TB: Ich erinnere mich, die erste Ausstellung, die ich von dir gesehen habe, das war noch in den 1980er Jahren, in deiner Wohnung, irgendwo bei Goldbrunnenplatz. Das ist lange her. Wenn du jetzt zurückschaust, was ist geblieben von deinen Interessen? Gibt es auch Dinge, die temporär waren? Kannst du vielleicht zum Schluss, selbst ein allgemeines Resümee ziehen von den vielen Jahren, in denen du mit Künstlern und mit der Kunst gearbeitet und gelebt hast?

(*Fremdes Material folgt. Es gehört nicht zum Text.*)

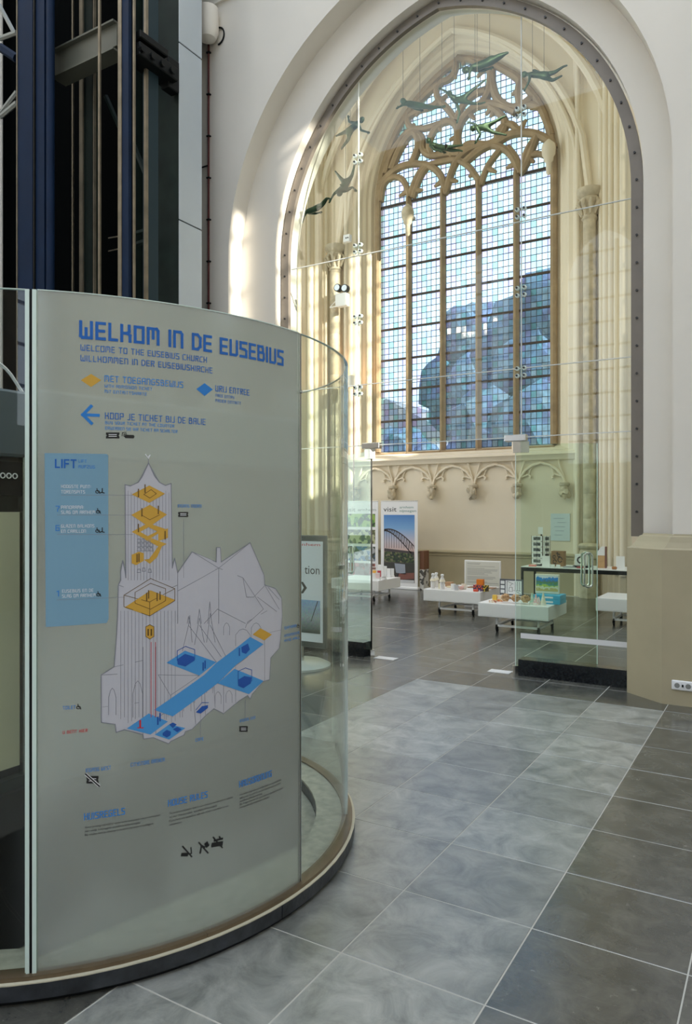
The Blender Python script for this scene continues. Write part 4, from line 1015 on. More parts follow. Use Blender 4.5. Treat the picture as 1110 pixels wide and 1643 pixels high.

BvO: Geblieben ist für mich die Liebe zur Kunst. Für mich geht es nicht nur um die Werke, sondern darum, sich auch mit dem Künstler zusammen zu setzen und etwas zu erarbeiten. Ich war sehr oft in den Ateliers, was ich nach wie vor mache. Das ist etwas Wunderbares. Da Künstler für mich oft immer noch Vordenker in den verschiedensten Bereichen sind und Persönlichkeiten, die ich nicht missen möchte. Und wenn ich so sehe, was ich alles gemacht habe, hunderte von Ausstellungen und Messen, muss ich sagen, ich meine ich mache es ja immer noch, es war eine grossartige Zeit. Ich habe soviel Lebenserfahrung sammeln können, konnte soviel sehen und reisen. Ich bin selbst oft perplex, wenn ich zurückdenke, was ich alles gesehen und gemacht habe.